I decided I would now delete the publication and recreate it. First I attempted to do this via the GUI. The result - SQL Server locked a stack of objects and users started to experience connectivity issues to the live system....great!! I killed the process, apologised to the ServiceDesk for the increase in their call volume and waited until a quieter time in the day to remove the publication, this time using sp_droppublication. This has currently been running for an hour and a half.
My questions are two-fold.
1. Have I gone about removing the publication the wrong way, or does it usually take this long to drop a publication with this many articles (it is my understanding it has to drop lots of triggers and views in the live system)
2. Is transactional replication the best solution to maintain a copy of the live database for reporting purposes and does anyone out there have practical experience of using it in this way?
I would really appreciate any advice, condolence or support you can offer me.
Thanks in advance
June 24, 2010 at 10:25 am
Are you replicating 140,000 tables, or is that split among SPs, views etc?
You can stage it in several publications so that it is less of a strain to initialize. Also, you don't have to initialize through a snapshot.
Also, I would not replicate non table objects unless it was truly required.
June 24, 2010 at 10:56 am
Thank you for your reply.
That is split between tables and other objects. When I recreate the publication I will omit the non-table objects. Do you have any idea why it could be taking so long to drop the publication? I'm not familiar with the changes (if any) made to repliacted objects, or conversely those removed when the publication is dropped.

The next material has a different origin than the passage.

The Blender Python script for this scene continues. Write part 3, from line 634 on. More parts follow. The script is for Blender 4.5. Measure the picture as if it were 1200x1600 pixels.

Does in excess of two hours seem reasonable to you to drop a publication? The process I used to run sp_droppublication seems to be acquiring locks on large numbers of objects. Through observing the SQL running against the process in Activity Monitor, the process also seems to be dropping views in the replicated database. Does this sound like normal behaviour?
Once again, thanks for any help you can give me.
June 24, 2010 at 8:22 pm
All that sounds normal to me.
June 24, 2010 at 11:03 pm
Thanks Steve. Hopefully it'll be ok this morning. I appreciate you taking the time to advise me.
Kind regards
You were correct Steve. The publication was finally dropped. 😀 There are 171880 tables in the database I want to clone. Perhaps replication isn't the best way to go about this. I may tell the users an overnight restore from live will have to suffice and they'll have to make do with day old data.
July 5, 2010 at 12:38 pm
Why not initialize using Back up? That should solve your problem.
-Roy
July 5, 2010 at 2:28 pm
Thanks for the suggestion Roy. I did try this to start with but the publication started generating lots of articles which is the part of the process that took a long time. I'm not very familiar with replication, so I probably did something wrong. Also the tutorials which I could find all related to using a default configuration (push subscription, local distributor), whereas I wanted to use a remote distribution database (on the reporting server) and set up a pull subscripton. I'm sure that given time and a suitable test environment, I could have got it working, unfortunately I had neither of these luxuries. I eventually settled for sharing the backups volume of the live system with the reporting server and configuring an overnight restore job to restore the reporting database from the live server. Not an ideal solution but an acceptable one.